AIM OF THE TASK:
Write the material out again exactly as it stands.

DATASET SECTION:
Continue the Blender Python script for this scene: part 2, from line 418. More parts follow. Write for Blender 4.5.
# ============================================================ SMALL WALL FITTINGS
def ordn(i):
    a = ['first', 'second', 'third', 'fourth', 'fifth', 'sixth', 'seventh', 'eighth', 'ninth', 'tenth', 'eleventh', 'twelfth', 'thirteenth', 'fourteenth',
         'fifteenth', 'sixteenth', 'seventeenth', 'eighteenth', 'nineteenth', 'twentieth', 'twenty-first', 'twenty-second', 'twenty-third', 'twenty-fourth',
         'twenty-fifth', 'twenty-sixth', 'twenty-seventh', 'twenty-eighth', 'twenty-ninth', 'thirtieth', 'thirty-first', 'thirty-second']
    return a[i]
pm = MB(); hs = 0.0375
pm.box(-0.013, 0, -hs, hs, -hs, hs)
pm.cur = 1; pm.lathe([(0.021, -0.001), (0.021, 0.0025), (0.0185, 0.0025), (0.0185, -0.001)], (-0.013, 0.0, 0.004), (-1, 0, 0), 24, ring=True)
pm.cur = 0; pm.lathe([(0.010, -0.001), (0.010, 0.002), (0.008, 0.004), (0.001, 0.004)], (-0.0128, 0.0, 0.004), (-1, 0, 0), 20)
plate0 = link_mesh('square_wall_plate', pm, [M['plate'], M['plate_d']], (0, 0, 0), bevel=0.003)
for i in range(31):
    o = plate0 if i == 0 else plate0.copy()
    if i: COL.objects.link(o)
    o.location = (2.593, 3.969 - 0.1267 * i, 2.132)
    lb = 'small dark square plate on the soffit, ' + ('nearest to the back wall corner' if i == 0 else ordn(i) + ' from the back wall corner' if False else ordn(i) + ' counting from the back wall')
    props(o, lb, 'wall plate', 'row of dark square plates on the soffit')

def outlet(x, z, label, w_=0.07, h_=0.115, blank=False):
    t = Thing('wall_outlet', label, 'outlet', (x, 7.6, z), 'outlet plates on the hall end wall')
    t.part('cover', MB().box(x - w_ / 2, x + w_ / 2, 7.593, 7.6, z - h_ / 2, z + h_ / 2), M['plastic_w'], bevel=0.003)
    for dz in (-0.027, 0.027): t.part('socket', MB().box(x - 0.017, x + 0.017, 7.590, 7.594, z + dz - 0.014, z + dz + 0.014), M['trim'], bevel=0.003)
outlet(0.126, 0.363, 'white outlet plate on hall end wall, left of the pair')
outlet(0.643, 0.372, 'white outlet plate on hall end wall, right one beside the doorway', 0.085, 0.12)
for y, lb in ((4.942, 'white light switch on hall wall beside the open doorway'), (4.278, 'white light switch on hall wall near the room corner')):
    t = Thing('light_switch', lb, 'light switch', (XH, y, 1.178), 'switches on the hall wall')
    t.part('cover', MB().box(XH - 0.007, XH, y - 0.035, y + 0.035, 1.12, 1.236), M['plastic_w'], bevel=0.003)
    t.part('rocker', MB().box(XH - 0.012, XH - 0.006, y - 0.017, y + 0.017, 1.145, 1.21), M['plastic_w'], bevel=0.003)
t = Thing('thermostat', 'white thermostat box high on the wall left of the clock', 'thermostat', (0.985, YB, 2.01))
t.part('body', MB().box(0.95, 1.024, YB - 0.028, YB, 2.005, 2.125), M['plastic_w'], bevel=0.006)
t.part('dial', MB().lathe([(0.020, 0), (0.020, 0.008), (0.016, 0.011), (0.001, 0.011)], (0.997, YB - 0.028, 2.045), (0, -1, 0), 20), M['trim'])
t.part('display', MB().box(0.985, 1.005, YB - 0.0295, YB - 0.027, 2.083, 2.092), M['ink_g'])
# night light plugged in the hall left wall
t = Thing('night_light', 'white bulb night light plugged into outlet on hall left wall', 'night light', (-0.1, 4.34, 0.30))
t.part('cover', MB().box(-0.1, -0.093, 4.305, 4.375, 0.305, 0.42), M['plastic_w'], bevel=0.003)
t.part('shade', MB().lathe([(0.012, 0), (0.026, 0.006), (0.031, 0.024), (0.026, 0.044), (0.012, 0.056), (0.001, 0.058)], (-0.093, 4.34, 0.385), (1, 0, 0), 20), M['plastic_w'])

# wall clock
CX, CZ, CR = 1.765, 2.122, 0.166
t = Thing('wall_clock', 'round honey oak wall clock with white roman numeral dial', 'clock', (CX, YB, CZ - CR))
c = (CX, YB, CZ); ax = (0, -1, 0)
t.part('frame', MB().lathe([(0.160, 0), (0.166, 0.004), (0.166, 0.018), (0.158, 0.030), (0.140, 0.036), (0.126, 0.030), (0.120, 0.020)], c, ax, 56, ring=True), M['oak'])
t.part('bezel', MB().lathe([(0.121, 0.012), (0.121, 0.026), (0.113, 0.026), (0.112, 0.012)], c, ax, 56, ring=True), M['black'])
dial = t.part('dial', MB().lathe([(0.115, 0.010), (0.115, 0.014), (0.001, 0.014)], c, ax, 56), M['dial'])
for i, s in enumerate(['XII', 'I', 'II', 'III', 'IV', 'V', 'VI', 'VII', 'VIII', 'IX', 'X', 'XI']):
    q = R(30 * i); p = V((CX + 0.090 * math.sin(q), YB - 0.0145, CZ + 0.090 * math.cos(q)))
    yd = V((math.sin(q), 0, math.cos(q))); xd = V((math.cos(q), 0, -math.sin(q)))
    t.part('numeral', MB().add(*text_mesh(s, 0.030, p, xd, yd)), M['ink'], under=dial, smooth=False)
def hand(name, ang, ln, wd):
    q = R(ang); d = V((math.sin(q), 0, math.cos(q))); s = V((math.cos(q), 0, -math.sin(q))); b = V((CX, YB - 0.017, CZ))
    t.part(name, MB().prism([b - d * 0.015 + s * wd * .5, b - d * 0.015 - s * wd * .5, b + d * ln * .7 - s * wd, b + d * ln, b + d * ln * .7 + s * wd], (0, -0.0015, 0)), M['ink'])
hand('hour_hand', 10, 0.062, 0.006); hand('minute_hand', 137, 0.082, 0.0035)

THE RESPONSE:
Continue the Blender Python script for this scene: part 2, from line 418. More parts follow. Write for Blender 4.5.
# ============================================================ SMALL WALL FITTINGS
def ordn(i):
    a = ['first', 'second', 'third', 'fourth', 'fifth', 'sixth', 'seventh', 'eighth', 'ninth', 'tenth', 'eleventh', 'twelfth', 'thirteenth', 'fourteenth',
         'fifteenth', 'sixteenth', 'seventeenth', 'eighteenth', 'nineteenth', 'twentieth', 'twenty-first', 'twenty-second', 'twenty-third', 'twenty-fourth',
         'twenty-fifth', 'twenty-sixth', 'twenty-seventh', 'twenty-eighth', 'twenty-ninth', 'thirtieth', 'thirty-first', 'thirty-second']
    return a[i]
pm = MB(); hs = 0.0375
pm.box(-0.013, 0, -hs, hs, -hs, hs)
pm.cur = 1; pm.lathe([(0.021, -0.001), (0.021, 0.0025), (0.0185, 0.0025), (0.0185, -0.001)], (-0.013, 0.0, 0.004), (-1, 0, 0), 24, ring=True)
pm.cur = 0; pm.lathe([(0.010, -0.001), (0.010, 0.002), (0.008, 0.004), (0.001, 0.004)], (-0.0128, 0.0, 0.004), (-1, 0, 0), 20)
plate0 = link_mesh('square_wall_plate', pm, [M['plate'], M['plate_d']], (0, 0, 0), bevel=0.003)
for i in range(31):
    o = plate0 if i == 0 else plate0.copy()
    if i: COL.objects.link(o)
    o.location = (2.593, 3.969 - 0.1267 * i, 2.132)
    lb = 'small dark square plate on the soffit, ' + ('nearest to the back wall corner' if i == 0 else ordn(i) + ' from the back wall corner' if False else ordn(i) + ' counting from the back wall')
    props(o, lb, 'wall plate', 'row of dark square plates on the soffit')

def outlet(x, z, label, w_=0.07, h_=0.115, blank=False):
    t = Thing('wall_outlet', label, 'outlet', (x, 7.6, z), 'outlet plates on the hall end wall')
    t.part('cover', MB().box(x - w_ / 2, x + w_ / 2, 7.593, 7.6, z - h_ / 2, z + h_ / 2), M['plastic_w'], bevel=0.003)
    for dz in (-0.027, 0.027): t.part('socket', MB().box(x - 0.017, x + 0.017, 7.590, 7.594, z + dz - 0.014, z + dz + 0.014), M['trim'], bevel=0.003)
outlet(0.126, 0.363, 'white outlet plate on hall end wall, left of the pair')
outlet(0.643, 0.372, 'white outlet plate on hall end wall, right one beside the doorway', 0.085, 0.12)
for y, lb in ((4.942, 'white light switch on hall wall beside the open doorway'), (4.278, 'white light switch on hall wall near the room corner')):
    t = Thing('light_switch', lb, 'light switch', (XH, y, 1.178), 'switches on the hall wall')
    t.part('cover', MB().box(XH - 0.007, XH, y - 0.035, y + 0.035, 1.12, 1.236), M['plastic_w'], bevel=0.003)
    t.part('rocker', MB().box(XH - 0.012, XH - 0.006, y - 0.017, y + 0.017, 1.145, 1.21), M['plastic_w'], bevel=0.003)
t = Thing('thermostat', 'white thermostat box high on the wall left of the clock', 'thermostat', (0.985, YB, 2.01))
t.part('body', MB().box(0.95, 1.024, YB - 0.028, YB, 2.005, 2.125), M['plastic_w'], bevel=0.006)
t.part('dial', MB().lathe([(0.020, 0), (0.020, 0.008), (0.016, 0.011), (0.001, 0.011)], (0.997, YB - 0.028, 2.045), (0, -1, 0), 20), M['trim'])
t.part('display', MB().box(0.985, 1.005, YB - 0.0295, YB - 0.027, 2.083, 2.092), M['ink_g'])
# night light plugged in the hall left wall
t = Thing('night_light', 'white bulb night light plugged into outlet on hall left wall', 'night light', (-0.1, 4.34, 0.30))
t.part('cover', MB().box(-0.1, -0.093, 4.305, 4.375, 0.305, 0.42), M['plastic_w'], bevel=0.003)
t.part('shade', MB().lathe([(0.012, 0), (0.026, 0.006), (0.031, 0.024), (0.026, 0.044), (0.012, 0.056), (0.001, 0.058)], (-0.093, 4.34, 0.385), (1, 0, 0), 20), M['plastic_w'])

# wall clock
CX, CZ, CR = 1.765, 2.122, 0.166
t = Thing('wall_clock', 'round honey oak wall clock with white roman numeral dial', 'clock', (CX, YB, CZ - CR))
c = (CX, YB, CZ); ax = (0, -1, 0)
t.part('frame', MB().lathe([(0.160, 0), (0.166, 0.004), (0.166, 0.018), (0.158, 0.030), (0.140, 0.036), (0.126, 0.030), (0.120, 0.020)], c, ax, 56, ring=True), M['oak'])
t.part('bezel', MB().lathe([(0.121, 0.012), (0.121, 0.026), (0.113, 0.026), (0.112, 0.012)], c, ax, 56, ring=True), M['black'])
dial = t.part('dial', MB().lathe([(0.115, 0.010), (0.115, 0.014), (0.001, 0.014)], c, ax, 56), M['dial'])
for i, s in enumerate(['XII', 'I', 'II', 'III', 'IV', 'V', 'VI', 'VII', 'VIII', 'IX', 'X', 'XI']):
    q = R(30 * i); p = V((CX + 0.090 * math.sin(q), YB - 0.0145, CZ + 0.090 * math.cos(q)))
    yd = V((math.sin(q), 0, math.cos(q))); xd = V((math.cos(q), 0, -math.sin(q)))
    t.part('numeral', MB().add(*text_mesh(s, 0.030, p, xd, yd)), M['ink'], under=dial, smooth=False)
def hand(name, ang, ln, wd):
    q = R(ang); d = V((math.sin(q), 0, math.cos(q))); s = V((math.cos(q), 0, -math.sin(q))); b = V((CX, YB - 0.017, CZ))
    t.part(name, MB().prism([b - d * 0.015 + s * wd * .5, b - d * 0.015 - s * wd * .5, b + d * ln * .7 - s * wd, b + d * ln, b + d * ln * .7 + s * wd], (0, -0.0015, 0)), M['ink'])
hand('hour_hand', 10, 0.062, 0.006); hand('minute_hand', 137, 0.082, 0.0035)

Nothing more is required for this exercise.